Chinese Executive’s Arrest Sets Trump Priorities on a Collision Course

Chinese Executive’s Arrest Sets Trump Priorities on a Collision Course

“In essence that is what has made geopolitics so challenging to American interests in the last 20 years,” he said. “If we want an international system that is not solely based on power politics, there should be due process and transparency. If Huawei is not guilty of selling technology to the Iranians, then let the legal process play out. If we truly want a liberal international order, this is our chance to prove it.”

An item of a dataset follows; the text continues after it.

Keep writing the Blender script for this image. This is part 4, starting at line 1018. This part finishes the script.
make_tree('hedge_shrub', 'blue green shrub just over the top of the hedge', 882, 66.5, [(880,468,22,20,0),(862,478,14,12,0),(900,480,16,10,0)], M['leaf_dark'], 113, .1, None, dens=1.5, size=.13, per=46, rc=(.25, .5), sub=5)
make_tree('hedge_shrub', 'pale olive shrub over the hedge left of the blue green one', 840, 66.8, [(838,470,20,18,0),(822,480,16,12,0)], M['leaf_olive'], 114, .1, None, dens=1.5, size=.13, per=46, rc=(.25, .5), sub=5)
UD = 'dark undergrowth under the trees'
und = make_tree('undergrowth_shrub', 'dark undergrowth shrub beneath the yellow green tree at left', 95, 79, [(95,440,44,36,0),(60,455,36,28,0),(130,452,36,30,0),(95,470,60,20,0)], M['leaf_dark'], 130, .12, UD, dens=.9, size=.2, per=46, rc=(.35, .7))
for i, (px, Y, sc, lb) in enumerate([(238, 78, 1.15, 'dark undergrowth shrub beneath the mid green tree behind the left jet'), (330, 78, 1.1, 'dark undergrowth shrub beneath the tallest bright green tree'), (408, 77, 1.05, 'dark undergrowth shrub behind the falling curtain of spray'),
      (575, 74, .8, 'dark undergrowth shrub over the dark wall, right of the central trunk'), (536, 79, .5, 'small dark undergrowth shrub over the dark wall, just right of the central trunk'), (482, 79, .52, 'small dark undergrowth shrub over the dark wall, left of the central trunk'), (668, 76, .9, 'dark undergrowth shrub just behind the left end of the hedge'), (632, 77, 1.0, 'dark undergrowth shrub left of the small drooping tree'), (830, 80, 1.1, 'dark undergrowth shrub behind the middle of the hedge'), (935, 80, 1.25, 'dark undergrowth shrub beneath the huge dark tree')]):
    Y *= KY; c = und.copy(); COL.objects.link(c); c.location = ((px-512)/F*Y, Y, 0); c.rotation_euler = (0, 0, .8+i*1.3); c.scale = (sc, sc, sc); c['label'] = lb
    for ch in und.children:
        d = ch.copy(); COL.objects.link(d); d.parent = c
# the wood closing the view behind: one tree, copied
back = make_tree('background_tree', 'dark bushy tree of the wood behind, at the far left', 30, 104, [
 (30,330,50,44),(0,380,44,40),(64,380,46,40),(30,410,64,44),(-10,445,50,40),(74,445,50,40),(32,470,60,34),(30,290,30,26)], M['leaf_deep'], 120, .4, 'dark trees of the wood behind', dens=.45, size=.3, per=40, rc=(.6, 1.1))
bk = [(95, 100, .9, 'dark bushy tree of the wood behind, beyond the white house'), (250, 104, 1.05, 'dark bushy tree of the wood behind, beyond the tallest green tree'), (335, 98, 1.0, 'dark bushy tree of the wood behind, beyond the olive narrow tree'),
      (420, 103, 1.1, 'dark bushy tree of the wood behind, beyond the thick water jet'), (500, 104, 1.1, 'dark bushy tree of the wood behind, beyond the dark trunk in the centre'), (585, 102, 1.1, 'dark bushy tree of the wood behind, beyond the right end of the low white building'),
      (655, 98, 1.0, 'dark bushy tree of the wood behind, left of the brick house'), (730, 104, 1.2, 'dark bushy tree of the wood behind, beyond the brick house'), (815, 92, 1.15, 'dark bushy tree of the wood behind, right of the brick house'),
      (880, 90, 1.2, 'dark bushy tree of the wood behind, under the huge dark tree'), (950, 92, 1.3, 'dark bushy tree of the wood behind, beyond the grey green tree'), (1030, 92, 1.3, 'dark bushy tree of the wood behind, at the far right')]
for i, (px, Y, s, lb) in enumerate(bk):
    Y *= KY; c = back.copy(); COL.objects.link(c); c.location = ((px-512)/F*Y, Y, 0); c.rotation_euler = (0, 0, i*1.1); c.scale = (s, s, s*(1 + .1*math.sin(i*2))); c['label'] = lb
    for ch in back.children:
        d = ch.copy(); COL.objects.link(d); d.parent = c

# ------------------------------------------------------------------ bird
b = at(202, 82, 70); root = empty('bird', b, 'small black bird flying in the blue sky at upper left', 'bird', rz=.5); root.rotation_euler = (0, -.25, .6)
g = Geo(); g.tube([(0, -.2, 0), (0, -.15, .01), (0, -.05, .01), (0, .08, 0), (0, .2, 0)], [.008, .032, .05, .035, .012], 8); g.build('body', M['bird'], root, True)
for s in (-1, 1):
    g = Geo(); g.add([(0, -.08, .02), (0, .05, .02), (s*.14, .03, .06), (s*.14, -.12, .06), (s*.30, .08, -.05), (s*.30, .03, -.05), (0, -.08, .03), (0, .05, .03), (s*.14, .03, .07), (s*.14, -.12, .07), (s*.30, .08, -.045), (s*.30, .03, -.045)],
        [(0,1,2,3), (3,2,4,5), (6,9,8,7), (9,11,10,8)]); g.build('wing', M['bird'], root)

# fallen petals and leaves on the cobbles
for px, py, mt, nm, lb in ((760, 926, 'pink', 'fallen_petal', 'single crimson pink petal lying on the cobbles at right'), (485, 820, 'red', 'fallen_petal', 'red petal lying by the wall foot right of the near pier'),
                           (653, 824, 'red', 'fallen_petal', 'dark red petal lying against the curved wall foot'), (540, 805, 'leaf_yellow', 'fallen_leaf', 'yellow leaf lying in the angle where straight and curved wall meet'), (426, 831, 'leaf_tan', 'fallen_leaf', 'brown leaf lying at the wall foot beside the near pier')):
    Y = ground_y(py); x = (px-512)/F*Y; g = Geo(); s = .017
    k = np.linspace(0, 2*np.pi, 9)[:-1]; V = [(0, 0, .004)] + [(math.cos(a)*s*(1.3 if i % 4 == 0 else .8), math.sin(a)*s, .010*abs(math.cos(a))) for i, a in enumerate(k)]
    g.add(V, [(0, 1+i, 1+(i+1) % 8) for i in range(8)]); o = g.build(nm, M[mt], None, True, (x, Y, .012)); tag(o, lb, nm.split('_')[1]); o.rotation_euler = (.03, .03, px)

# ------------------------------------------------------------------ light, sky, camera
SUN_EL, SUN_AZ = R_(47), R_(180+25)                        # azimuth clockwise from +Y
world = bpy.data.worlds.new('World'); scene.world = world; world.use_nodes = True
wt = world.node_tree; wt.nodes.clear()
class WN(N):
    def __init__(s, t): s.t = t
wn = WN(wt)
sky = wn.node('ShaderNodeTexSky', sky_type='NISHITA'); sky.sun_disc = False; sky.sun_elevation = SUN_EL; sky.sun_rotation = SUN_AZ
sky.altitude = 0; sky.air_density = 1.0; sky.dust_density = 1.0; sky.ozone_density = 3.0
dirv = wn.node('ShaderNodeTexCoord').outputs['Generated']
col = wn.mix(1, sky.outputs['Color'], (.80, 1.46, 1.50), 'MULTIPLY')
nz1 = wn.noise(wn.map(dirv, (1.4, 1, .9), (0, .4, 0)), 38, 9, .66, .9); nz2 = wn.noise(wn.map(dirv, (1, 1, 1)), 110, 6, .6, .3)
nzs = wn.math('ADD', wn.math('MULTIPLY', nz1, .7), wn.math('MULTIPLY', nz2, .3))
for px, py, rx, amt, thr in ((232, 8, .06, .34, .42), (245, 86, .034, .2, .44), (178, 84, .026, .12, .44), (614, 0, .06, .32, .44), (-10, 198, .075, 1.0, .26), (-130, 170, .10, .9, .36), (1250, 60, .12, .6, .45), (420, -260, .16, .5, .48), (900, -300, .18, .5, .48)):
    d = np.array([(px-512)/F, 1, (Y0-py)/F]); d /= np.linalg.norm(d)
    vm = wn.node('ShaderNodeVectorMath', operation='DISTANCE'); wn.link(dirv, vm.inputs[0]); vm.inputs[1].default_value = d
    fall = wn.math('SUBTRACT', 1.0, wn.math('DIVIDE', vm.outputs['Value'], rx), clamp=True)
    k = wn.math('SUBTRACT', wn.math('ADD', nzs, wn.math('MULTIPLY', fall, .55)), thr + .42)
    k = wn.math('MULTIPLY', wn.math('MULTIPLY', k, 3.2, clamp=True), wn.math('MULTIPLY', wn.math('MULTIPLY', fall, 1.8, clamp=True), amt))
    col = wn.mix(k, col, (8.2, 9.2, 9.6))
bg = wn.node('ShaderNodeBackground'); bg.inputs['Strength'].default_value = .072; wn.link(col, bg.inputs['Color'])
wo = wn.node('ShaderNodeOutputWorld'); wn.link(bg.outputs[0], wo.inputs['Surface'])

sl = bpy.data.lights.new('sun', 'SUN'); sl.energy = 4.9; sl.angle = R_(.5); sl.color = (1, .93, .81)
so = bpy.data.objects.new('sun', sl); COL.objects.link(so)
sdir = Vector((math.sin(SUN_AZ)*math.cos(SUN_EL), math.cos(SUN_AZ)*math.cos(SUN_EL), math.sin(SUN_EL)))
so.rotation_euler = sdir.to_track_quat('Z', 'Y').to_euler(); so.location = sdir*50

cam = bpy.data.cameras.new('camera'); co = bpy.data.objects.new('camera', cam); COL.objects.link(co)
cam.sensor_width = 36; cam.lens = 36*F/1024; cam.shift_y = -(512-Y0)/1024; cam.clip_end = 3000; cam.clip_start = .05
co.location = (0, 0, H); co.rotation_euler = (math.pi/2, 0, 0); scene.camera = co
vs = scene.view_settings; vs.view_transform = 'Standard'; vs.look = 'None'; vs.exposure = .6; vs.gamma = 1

China has been critical of Mr. Trump’s withdrawal from the nuclear treaty, and last month, a top Chinese foreign policy official, Yang Jiechi, said in Washington that the United States should honor the nuclear agreement, which eases sanctions on Iran in exchange for the nuclear freeze. The Iran issue was a notable point of conflict in a meeting that Mr. Yang and the Chinese defense minister had with Mike Pompeo, the secretary of state, and Jim Mattis, the defense secretary.

China continues to be the biggest buyer of Iranian oil, while the United States aims to lower Iran’s oil exports to zero. When it imposed a round of strict sanctions on Iran last month, the United States had to grant China and a handful of other nations waivers to continue buying oil for six months.

Huawei and Ms. Meng are at the top of China’s corporate world, thrusting diplomatic and policy issues in the mix along with law enforcement priorities as the Trump administration weighs its next moves.

Last Saturday, as Ms. Meng was being arrested in Canada, Mr. Trump and Mr. Xi said at a working dinner at the Group of 20 summit meeting in Argentina that they had reached a truce on the trade war, which Mr. Trump started over the summer. That conflict has roiled global markets, which in turn has made Mr. Trump uncomfortable. The two nations set a goal of reaching a broader trade agreement within 90 days. The timing of Ms. Meng’s arrest appeared to be coincidental.

But that arrest means the trade talks will almost certainly become more difficult. China could cancel upcoming rounds of the talks; in September, China canceled talks after Mr. Trump announced new tariffs.

Besides aiding sanctions policy on Iran and North Korea, the arrest allows the Trump administration to underscore the risks of doing business with large Chinese technology companies. American officials, including Mr. Spalding, have warned other nations not to deal with Huawei or ZTE, another major Chinese technology company. (It was the earlier Justice Department investigation of violation of Iran sanctions by ZTE that helped lead to the Huawei inquiry.)